● WHAT YOU WILL DO
Everything from the first line down to the line containing "for k in range(4): tkp('small_print', M_PRINT, lambda" is to be retyped exactly, both ends included, with pictures left out.

++++ INFORMATION PROVIDED ++++

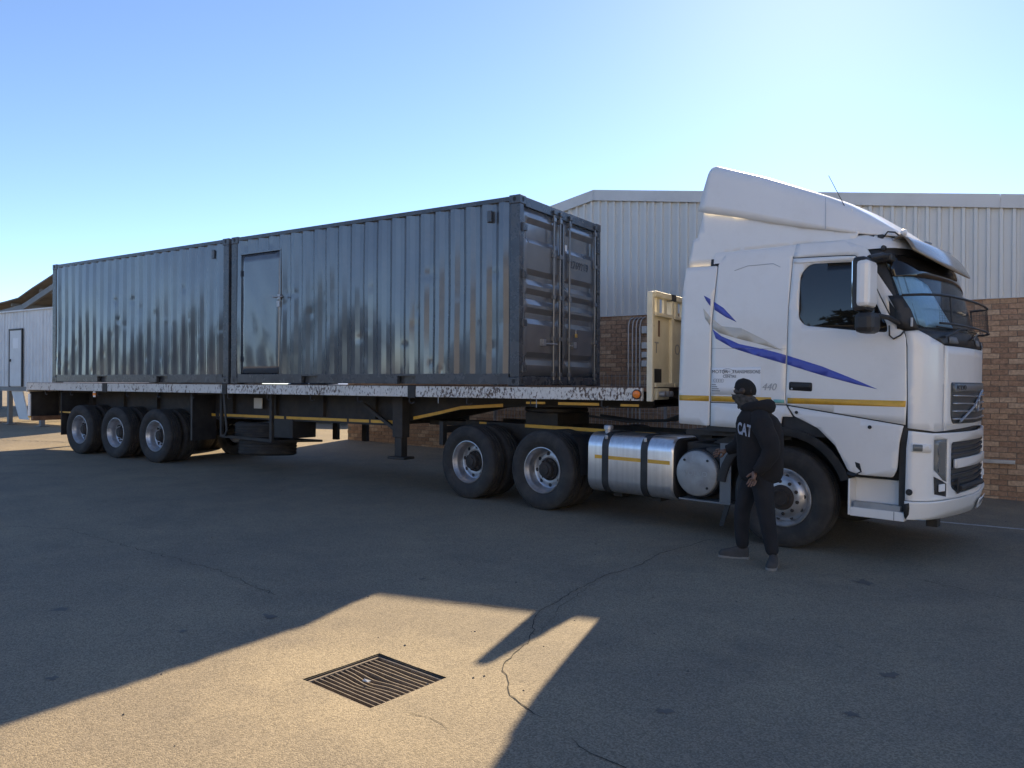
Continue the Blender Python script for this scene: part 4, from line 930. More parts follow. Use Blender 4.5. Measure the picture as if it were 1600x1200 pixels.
def oval(b, cx, cz, rx, rz, w_):
    b.loft([[(cx+(rx+d)*math.cos(t), YS-.001*e, cz+(rz+d)*math.sin(t)) for t in [2*math.pi*q/28 for q in range(28)]] for d, e in ((0, 1), (w_, 1))], True)
tkp('logo_oval', M_PRINT, lambda q: oval(q, -.60, 1.812, .062, .030, .004), slp)
tkp('logo_script', M_PRINT, lambda q: [q.tube([(-.645+.022*i+.01*math.cos(t*1.3), YS-.001, 1.812+.009*math.sin(t)) for t in [j*.9 for j in range(6)]], .0018, 4) for i in range(4)], slp)
tkp('gearbox_drawing', M_GREY, lambda q: [q.tube([(-.745+.028*i+.018*math.cos(t), YS-.001, 1.715+.02*math.sin(t)) for t in [j*.7 for j in range(10)]], .002, 4) for i in range(4)], slp)
for k in range(4): tkp('small_print', M_PRINT, lambda q: q.box(-.783, -.735+.016*k, YS-.001, YS, 1.665-.022*k, 1.672-.022*k), slp)

# windscreen and cowl
s_a, s_b = 1.205, SEND+1.10-1.205
ws = panel('windscreen', [(s_a+.03, 2.235), (SMID, 2.19), (s_b-.03, 2.235), (s_b, 2.55), (s_b+.02, 2.93), (SMID, 2.965), (s_a-.02, 2.93), (s_a, 2.55)], M_WSGLASS, off=-.022, thick=.008, step=.08)
panel('folded_sunshade', [(1.255, 2.285), (1.42, 2.24), (2.05, 2.245), (1.86, 2.46), (1.72, 2.66), (1.45, 2.74), (1.215, 2.78)], mat('blue_foil_sunshade', (.34, .60, .80), .35, metal=.2, var=.06, vscale=30, bump=.3, bscale=70), ws, off=-.029, thick=.004, step=.08)
panel('dark_top_band', [(s_a+.0, 2.72), (SMID, 2.75), (s_b, 2.72), (s_b+.02, 2.925), (SMID, 2.96), (s_a-.02, 2.925)], M_GLASS, ws, off=-.019, thick=.002, step=.08)  # strip of dark glass along the top of the windscreen
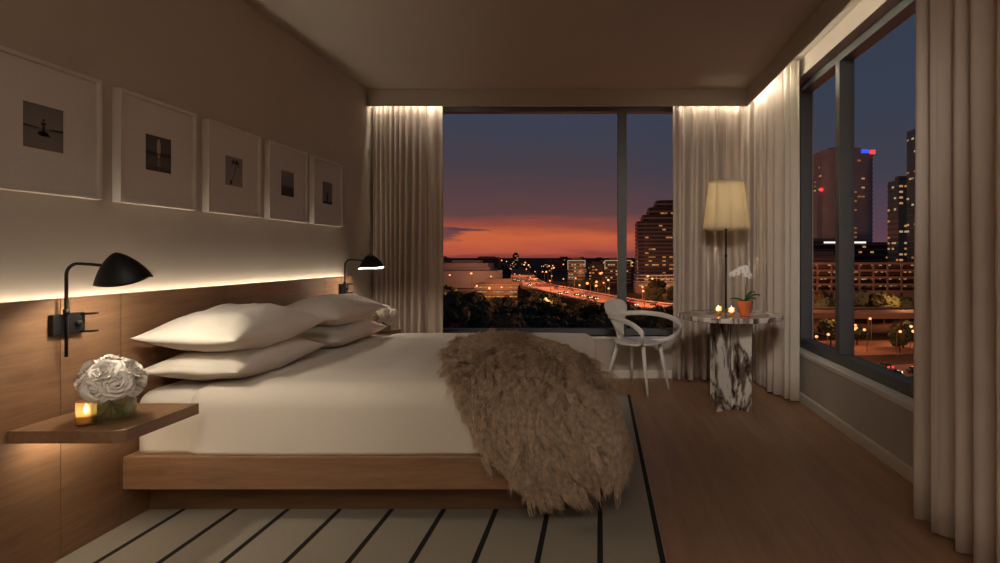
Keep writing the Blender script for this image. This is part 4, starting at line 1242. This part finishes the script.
# trees
def crown_mesh(seed, R, H):
    r_ = random.Random(seed); bm = bmesh.new()
    for k in range(13):
        a_ = r_.uniform(0, 2 * PI); rr = R * .62 * math.sqrt(r_.random()); z = H * (.45 + .42 * r_.random())
        s_ = R * r_.uniform(.34, .55)
        res = bmesh.ops.create_icosphere(bm, subdivisions=3, radius=s_)
        for v in res['verts']:
            nn_ = mnoise.noise(v.co * (2.2 / s_) + Vector((k * 5, seed, 0))) + .6 * mnoise.noise(v.co * (5.5 / s_) + Vector((k, 0, seed)))
            v.co = v.co * (1 + .38 * nn_); v.co.z *= .8
            v.co += Vector((rr * math.cos(a_), rr * math.sin(a_), z))
    return bm
tree_protos = []
for k in range(3):
    t = thing('tree', 'x', 'tree', (0, 0, G), 0, 'x')
    c_ = bm_obj('crown', crown_mesh(k + 1, 7.5, 14), M['tree'][k], t, smooth=False)
    tr = MB().tube([(0, 0, 0), (.1, .1, 4), (0, 0, 9)], [.5, .38, .22], 8).build('trunk', M['bark'], t)
    tree_protos.append((t, [(c_, []), (tr, [])]))
tl = ['dark olive leafy tree in the mass of trees below the window', 'blackish green leafy tree in the mass of trees below the window', 'yellowish leafy tree lit by street lamps in the mass of trees']
tg_ = ['dark olive trees below the window', 'blackish green trees below the window', 'yellowish lit trees below the window']
tspots = []
# wood below the far window: front rank low, rising to the left
for row, (yy, n) in enumerate(((176, 9), (196, 10), (220, 11), (246, 10), (272, 9))):
    for i in range(n * 3):
        u = (i + rng.uniform(.2, .8)) / (n * 3)
        x = (-.36 + .475 * u) * yy
        # keep the highway clear
        near = min((Vector((x, yy, 0)) - p).length for p in hw_pts)
        if near < 19: continue
        tspots.append((x, yy + rng.uniform(-8, 8), rng.uniform(.75, 1.0) * (1.25 if x / yy < -.2 else .85)))
for (x, y, s_) in ((-80, 300, 1.0), (-92, 340, .9), (-34, 300, .8), (30, 330, .8), (44, 345, .9), (56, 350, .8), (38, 400, .9), (62, 400, .9), (-15, 430, .9), (-8, 450, .8), (2, 430, .8)): tspots.append((x, y, s_))
for (x, y, s_) in ((98, 258, .85), (110, 262, 1.0), (122, 258, .95), (134, 266, .8), (73, 190, .6), (84, 196, .5), (96, 190, .6), (106, 203, .55), (90, 180, .45), (146, 262, .7), (66, 200, .5), (128, 284, .8), (105, 284, .8), (90, 276, .75), (140, 282, .8)): tspots.append((x, y, s_))
used = [False] * 3
kept = []
for (x, y, s_) in tspots:
    if not clear_of(x, y, 3) or any(math.hypot(x - a, y - c) < 6.2 * (s_ + e) for a, c, e in kept): continue
    kept.append((x, y, s_))
    k = rng.choice((0, 0, 1, 1, 2))
    t, chn = tree_protos[k]
    if not used[k]:
        used[k] = True; t.location = (x, y, G); t.scale = (s_, s_, s_); t['label'] = tl[k]; t['group'] = tg_[k]
    else:
        dup(t, chn, (x, y, G), rng.uniform(0, 6), tl[k], tg_[k], (s_, s_, s_ * rng.uniform(.9, 1.1)))
# sodium light pools on the roads
def city_light(x, y, z, e, col=(1, .30, .13), r=1.0):
    l = bpy.data.lights.new('city_light', 'POINT'); l.energy = e; l.color = col; l.shadow_soft_size = r
    o = bpy.data.objects.new('city_light', l); COL.objects.link(o); o.location = (x, y, z)
for i in (16, 20, 24, 27, 30, 33, 36, 39, 42, 45):
    p = hw_pts[i]; city_light(p.x, p.y, G + 24, 60000 if i < 28 else 34000)
for (x, y, e) in ((-72, 402, 9000), (45, 450, 14000), (70, 455, 14000), (-20, 585, 9000), (80, 250, 16000), (125, 246, 16000), (90, 160, 5000), (62, 158, 5000), (76, 188, 6000), (100, 196, 6000), (-60, 262, 5000), (-20, 228, 4000), (-110, 520, 20000), (-150, 660, 20000), (-60, 560, 20000)):
    city_light(x, y, G + 13, e, (1, .38, .15))

# ------------------------------------------------------------------ dusk sky
W = bpy.data.worlds.new('dusk'); S.world = W; W.use_nodes = True
nt = W.node_tree; bg = nt.nodes['Background']
tc = N(nt, 'ShaderNodeTexCoord'); sx = N(nt, 'ShaderNodeSeparateXYZ'); nt.links.new(tc.outputs['Generated'], sx.inputs[0])
at = N(nt, 'ShaderNodeMath', operation='ARCTAN2'); nt.links.new(sx.outputs['X'], at.inputs[0]); nt.links.new(sx.outputs['Y'], at.inputs[1])
cmb = N(nt, 'ShaderNodeCombineXYZ'); nt.links.new(at.outputs[0], cmb.inputs[0]); nt.links.new(sx.outputs['Z'], cmb.inputs[1])
mp = N(nt, 'ShaderNodeMapping'); mp.inputs['Scale'].default_value = (3, 22, 1); nt.links.new(cmb.outputs[0], mp.inputs[0])
nz = N(nt, 'ShaderNodeTexNoise', Scale=1.6, Detail=5, Roughness=.55); nt.links.new(mp.outputs[0], nz.inputs['Vector'])
zz = N(nt, 'ShaderNodeMath', operation='MULTIPLY_ADD'); zz.inputs[1].default_value = .05; nt.links.new(nz.outputs['Fac'], zz.inputs[0]); nt.links.new(sx.outputs['Z'], zz.inputs[2])
z2 = N(nt, 'ShaderNodeMath', operation='SUBTRACT'); z2.inputs[1].default_value = .025; nt.links.new(zz.outputs[0], z2.inputs[0])
rs = ramp(nt, [(0.0, lin(140, 66, 58)), (.008, lin(182, 84, 66)), (.032, lin(208, 102, 62)), (.047, lin(158, 78, 62)), (.070, lin(100, 68, 68)), (.14, lin(74, 64, 72)), (.22, lin(62, 66, 82)), (1.0, lin(38, 46, 60))])
rd = ramp(nt, [(0.0, lin(108, 70, 78)), (.04, lin(92, 66, 80)), (.12, lin(68, 64, 76)), (.24, lin(57, 64, 80)), (1.0, lin(40, 46, 62))])
nt.links.new(z2.outputs[0], rs.inputs['Fac']); nt.links.new(z2.outputs[0], rd.inputs['Fac'])
mr = N(nt, 'ShaderNodeMapRange'); mr.interpolation_type = 'SMOOTHSTEP'
mr.inputs['From Min'].default_value = -.02; mr.inputs['From Max'].default_value = .22
nt.links.new(at.outputs[0], mr.inputs['Value'])
mx = N(nt, 'ShaderNodeMix', data_type='RGBA'); nt.links.new(mr.outputs[0], mx.inputs['Factor']); nt.links.new(rs.outputs[0], mx.inputs['A']); nt.links.new(rd.outputs[0], mx.inputs['B'])
# one long dark bank of cloud low on the left
def blob(az, el, wa, we):
    a_ = N(nt, 'ShaderNodeMath', operation='SUBTRACT'); a_.inputs[1].default_value = az; nt.links.new(at.outputs[0], a_.inputs[0])
    a2 = N(nt, 'ShaderNodeMath', operation='DIVIDE'); a2.inputs[1].default_value = wa; nt.links.new(a_.outputs[0], a2.inputs[0])
    e_ = N(nt, 'ShaderNodeMath', operation='SUBTRACT'); e_.inputs[1].default_value = el + .0; nt.links.new(z2.outputs[0], e_.inputs[0])
    e2 = N(nt, 'ShaderNodeMath', operation='DIVIDE'); e2.inputs[1].default_value = we; nt.links.new(e_.outputs[0], e2.inputs[0])
    p1 = N(nt, 'ShaderNodeMath', operation='MULTIPLY'); nt.links.new(a2.outputs[0], p1.inputs[0]); nt.links.new(a2.outputs[0], p1.inputs[1])
    p2 = N(nt, 'ShaderNodeMath', operation='MULTIPLY_ADD'); nt.links.new(e2.outputs[0], p2.inputs[0]); nt.links.new(e2.outputs[0], p2.inputs[1]); nt.links.new(p1.outputs[0], p2.inputs[2])
    m_ = N(nt, 'ShaderNodeMapRange'); m_.interpolation_type = 'SMOOTHSTEP'; m_.inputs['From Min'].default_value = 1.3; m_.inputs['From Max'].default_value = .5
    nt.links.new(p2.outputs[0], m_.inputs['Value']); return m_
cur = mx
for (az, el, wa, we, k) in ((-.262, .036, .05, .008, .85), (-.215, .037, .035, .0035, .8)):
    b_ = blob(az, el, wa, we)
    kk = N(nt, 'ShaderNodeMath', operation='MULTIPLY'); kk.inputs[1].default_value = k; nt.links.new(b_.outputs[0], kk.inputs[0])
    m2 = N(nt, 'ShaderNodeMix', data_type='RGBA'); m2.inputs['B'].default_value = lin(84, 62, 70)
    nt.links.new(kk.outputs[0], m2.inputs['Factor']); nt.links.new(cur.outputs['Result'], m2.inputs['A']); cur = m2
nt.links.new(cur.outputs['Result'], bg.inputs['Color']); bg.inputs['Strength'].default_value = 1.0

# ------------------------------------------------------------------ camera and view
cam = bpy.data.cameras.new('camera'); co = bpy.data.objects.new('camera', cam); COL.objects.link(co)
co.location = (0, 0, 1.2); co.rotation_euler = (PI / 2, 0, 0)
cam.sensor_width = 36; cam.lens = 21.6; cam.shift_x = -0.1; cam.shift_y = -0.0255
cam.clip_start = .05; cam.clip_end = 20000
S.camera = co
S.view_settings.view_transform = 'Standard'; S.view_settings.look = 'None'
S.view_settings.exposure = 0; S.view_settings.gamma = 1; S.view_settings.use_curve_mapping = False
S.cycles.max_bounces = 8; S.cycles.diffuse_bounces = 5; S.cycles.transparent_max_bounces = 12
S.cycles.sample_clamp_indirect = 4
S.cycles.use_denoising = True
S.cycles.caustics_reflective = False; S.cycles.caustics_refractive = False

++++

● FULL RESPONSE
Continue the Blender Python script for this scene: part 4, from line 930. More parts follow. Use Blender 4.5. Measure the picture as if it were 1600x1200 pixels.
def oval(b, cx, cz, rx, rz, w_):
    b.loft([[(cx+(rx+d)*math.cos(t), YS-.001*e, cz+(rz+d)*math.sin(t)) for t in [2*math.pi*q/28 for q in range(28)]] for d, e in ((0, 1), (w_, 1))], True)
tkp('logo_oval', M_PRINT, lambda q: oval(q, -.60, 1.812, .062, .030, .004), slp)
tkp('logo_script', M_PRINT, lambda q: [q.tube([(-.645+.022*i+.01*math.cos(t*1.3), YS-.001, 1.812+.009*math.sin(t)) for t in [j*.9 for j in range(6)]], .0018, 4) for i in range(4)], slp)
tkp('gearbox_drawing', M_GREY, lambda q: [q.tube([(-.745+.028*i+.018*math.cos(t), YS-.001, 1.715+.02*math.sin(t)) for t in [j*.7 for j in range(10)]], .002, 4) for i in range(4)], slp)
for k in range(4): tkp('small_print', M_PRINT, lambda q: q.box(-.783, -.735+.016*k, YS-.001, YS, 1.665-.022*k, 1.672-.022*k), slp)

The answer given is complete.